March 19, 2010

Two Days On a Park Bench

Day 1

Across from the train stop, there is a bench that I pass on my way to the grocery store.  The wooden slats are painted green, with a few graffiti signatures here and there.  Hardly anyone sits on it, which strikes me as kind of odd.  It’s the perfect place to observe the comings and goings of people around the neighborhood.  I suppose everyone else has better things to do.
    For the first time in seven months, I finally sat there.  My first mistake, however, occurred at the grocery store.  I still had quite a bit of writing to do at home, so I bought a small beer, 12 ounces, from the grocery store, along with the ingredients for dinner.  The ‘beer’ was actually a spritzig, which is German for fairy piss, if I had to guess.  Anyway, I sat there watching the folks come and go from the train just as I had planned a hundred-some-odd times.

There’s a fenced-in area nearby where folks can sit and talk while their dogs dry hump.  A hard-looking man with a triumphant moustache and shaved head wheeled by on a fancy bicycle.  I took a sip from my spritzig and studied the label.  2.5% alcohol.  My god, I should be a little more selective next time.  Ah, well.  At least it’s warm enough to sit on a bench without keeling the hell over. 

Day 2

    Leaning back with the sun in my face here in the park -- 200-yards of sloshing fountain and lunch.  I crammed this pita pocket with last night’s chick peas, chicken, onions, garlic, gobs of cumin.  It’s foil-wrapped in the curl of my hand as I take in the sun.  I closed my eyes and let the sound of the fountain fool me into a beach-goers reality.

There was a scarf in the middle of the walkway in front of a middle-aged couple.  The wind blew it over to the man’s foot.  I watched him pick it up, quietly observing.  He picked it up and tucked it around a slat in the bench.  I ate half a pita next to an elderly sun worshiper. 

    I feel pretty tough walking around my neighborhood.  I think it's a retirement community.  Canes are a hot commodity around here.  I especially like those high-tech deals with the big plastic armband and titanium for maximum strength/weight ratio.  There isn’t much to do in my neighborhood, but it’s pretty.  The tallest trees sprout up like lighter flames, and have branches like capillaries, supplying blood to this section of sky and that passing cloud.

    When the couple on the bench left, something came over me.  I brought my bag and pita over to the bench where the scarf was blowing in the wind.  I sat down, examined it with my thumb and index finger.  Striped, subdued, and most likely silk.  No one carries anything cheap into a park anymore.  Reputations are at stake.  I stuffed it into my backpack.
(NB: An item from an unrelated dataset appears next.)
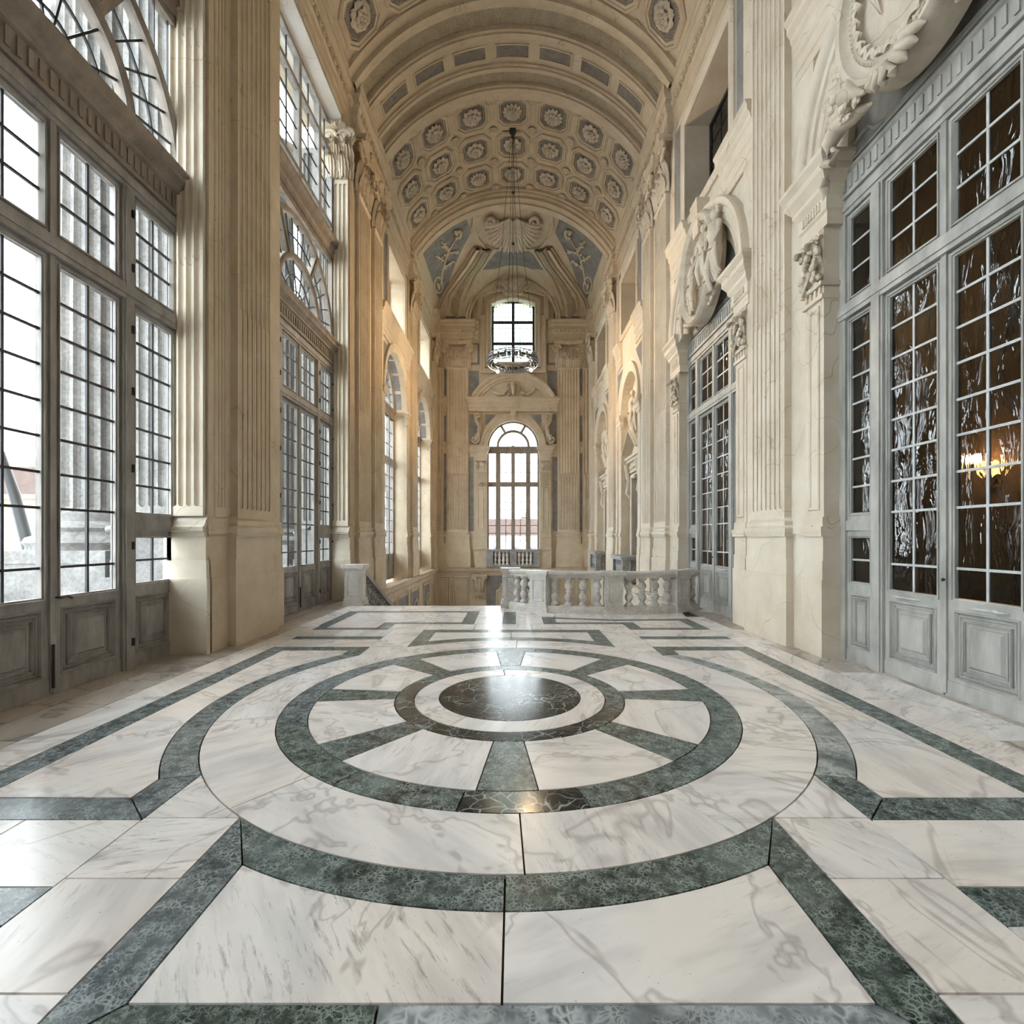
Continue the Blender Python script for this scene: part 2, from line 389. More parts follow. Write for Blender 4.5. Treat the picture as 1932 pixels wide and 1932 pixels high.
for s in (1, -1):                                       # side arcs and side panels
    S = lambda P: [(s*x, y) for x, y in P]
    for t0, t1 in ((-1, 0), (0, 1)):
        slab(S(circ((0, 0), 3.077, b_s*t0, b_s*t1, 12)+circ((0, 0), 2.833, a_s*t1, a_s*t0, 12)), BL if s < 0 else GY, name='arc_slab')
    for v0, v1 in ((-2.1, -.75), (-.75, .8), (.8, 2.1)):
        c0 = max(v0, -1.85); c1 = min(v1, 1.85)
        P = circ((0, 0), 3.077, math.asin(c0/3.077), math.asin(c1/3.077), 10)
        if v1 > 1.85: P = P+[(2.46, 2.1)]
        if v0 < -1.85: P = [(2.46, -2.1)]+P
        slab(S(P+[(3.45, v1), (3.45, v0)]), WH)
    for v0, v1, e0, e1 in ((-2.1, -.9, -2.35, -.9), (-.9, .6, -.9, .6), (.6, 2.1, .6, 2.35)):
        slab(S([(3.45, v0), (3.7, e0), (3.7, e1), (3.45, v1)]), GR if s > 0 else BL, name='band_slab')
    for t in (1, -1):
        Q = lambda P: [(s*x, t*y) for x, y in P]
        slab(Q([(2.2, 1.785), (2.46, 1.85), (2.46, 2.1), (2.2, 2.35)]), GR if s > 0 or t > 0 else BL, name='band_slab')
        slab(Q([(2.2, 2.35), (2.46, 2.1), (3.45, 2.1), (3.7, 2.35)]), GR if s > 0 or t > 0 else BL, name='band_slab')
        slab(Q([(1.62, 2.324), (1.37, 2.755), (1.37, 3.52), (1.62, 3.77)]), GR if s > 0 or t > 0 else BL, name='band_slab')
        # white avenue
        slab(Q([(1.62, 2.324)]+arcpts(2.833, (1.62, 2.324), (2.2, 1.785), 5)[1:-1]+[(2.2, 1.785), (2.2, 2.33), (1.64, 2.33)]), WH)
        for v0, v1 in ((2.33, 2.86), (2.86, 3.48), (3.48, 4.36 if t < 0 else 3.77)): slab(Q(rect(1.62, 2.2, v0, v1)), WH)
        for u0, u1 in ((2.2, 2.9), (2.9, 3.7)) : slab(Q(rect(u0, u1, 2.35, 2.92)), WH)
        for u0, u1 in ((2.2, 3.1), (3.1, 3.7)):
            slab(Q(rect(u0, u1, 2.92, 3.16)), BL if s < 0 and t < 0 else GR, name='band_slab'); slab(Q(rect(u0, u1, 3.16, 3.77)), WH)
for t in (1, -1):                                       # front and back panels
    Q = lambda P: [(x, t*y) for x, y in P]
    aq = math.acos(1.37/3.077); ar = math.acos(1.62/2.833)
    for s in (1, -1):
        S = lambda P: [(s*x, t*y) for x, y in P]
        slab(S(circ((0, 0), 3.077, aq, PI/2, 12)+circ((0, 0), 2.833, PI/2, ar, 12)), GR, name='arc_slab')
        slab(S(circ((0, 0), 3.077, aq, PI/2, 12)+[(0, 3.52), (1.37, 3.52)]), WH)
    slab(Q([(-1.62, 3.77), (-1.37, 3.52), (-.45, 3.52), (-.43, 3.77)]), GR, name='band_slab')
    slab(Q([(-.43, 3.77), (-.45, 3.52), (1.37, 3.52), (1.62, 3.77)]), GY if t < 0 else GR, name='band_slab')
for u0, u1 in ((-3.7, -1.62), (-1.62, 0), (0, 1.62), (1.62, 3.7)):
    for v0, v1 in ((-6, -4.9), (-4.9, -3.77)):
        if abs(u0+u1) > 4 and v1 > -4: slab(rect(2.2 if u0 > 0 else -3.7, 3.7 if u0 > 0 else -2.2, -4.9, -3.77), WH)
        elif not (abs(u0+u1) > 4): slab(rect(u0, u1, v0, v1), WH)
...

It was such a nice, sunny day.

    It sounds kind of dumb, but all of a sudden I became paranoid, as if there might be storm troopers hiding in the bushes waiting to pounce.  That’s so predictable, I thought.  I sat there munching away at my pita.  It was only a matter of when.  After they're finished putting bamboo shoots under my fingernails, I’ll hand wash that scarf and some of my wife’s bras.